Cite as: https://hdl.handle.net/21.11116/0000-000E-9D3A-1
Context. A few days before the first perihelion of the Solar Orbiter nominal mission, which occurred on 2022 March 26, the Metis coronagraph on board Solar Orbiter detected a coronal mass ejection (CME) that was moving away from the far side of the Sun (with respect to Solar Orbiter) at high northern latitudes.
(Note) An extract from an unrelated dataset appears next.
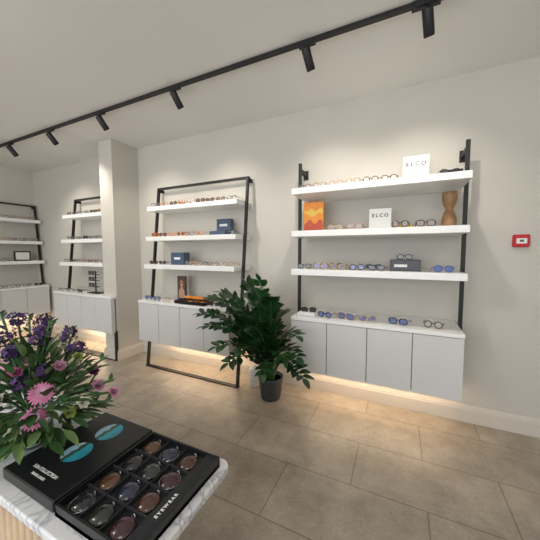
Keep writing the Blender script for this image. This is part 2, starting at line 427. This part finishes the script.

The eruption was also seen by other spacecraft, in particular, by STEREO-A, which was in quadrature configuration with Solar Orbiter.
Aims: We analyse the different views of the CME by a constellation of spacecraft with the purpose to determine the speed and acceleration of the CME, and to identify the source region of the CME.
Methods: Considering the positions of various spacecraft on 2022 March 22, this CME happened to be within the field of view of STEREO-A/SECCHI, and it was visible over the limb from SOHO/LASCO. We present the results of the 3D reconstruction of the CME based on the graduated cylindrical shell model and of the identification of the possible origin of the CME using extreme-ultraviolet (EUV) observations by Solar Orbiter/EUI, STEREO-A/EUVI, and SDO/AIA. The observations in EUV are compared with the coronal magnetic structure obtained by the potential field source surface method.
Results: The 3D reconstruction of the CME derives a central latitude of 29° N, a Stonyhurst longitude of −125°, and an average radial speed at the apex of 322 ± 33 km s−1 between 4 and 13 R, which is probably not high enough to generate a shock wave. The estimated average acceleration of the CME is 16 ± 11 m s−2 in the same range of distances from the Sun. This CME may be associated with the disappearance of a coronal cloud prominence, which is seen in the EUV by STEREO-A/EUVI and SDO/AIA, and is also associated with rapidly evolving emerging magnetic flux.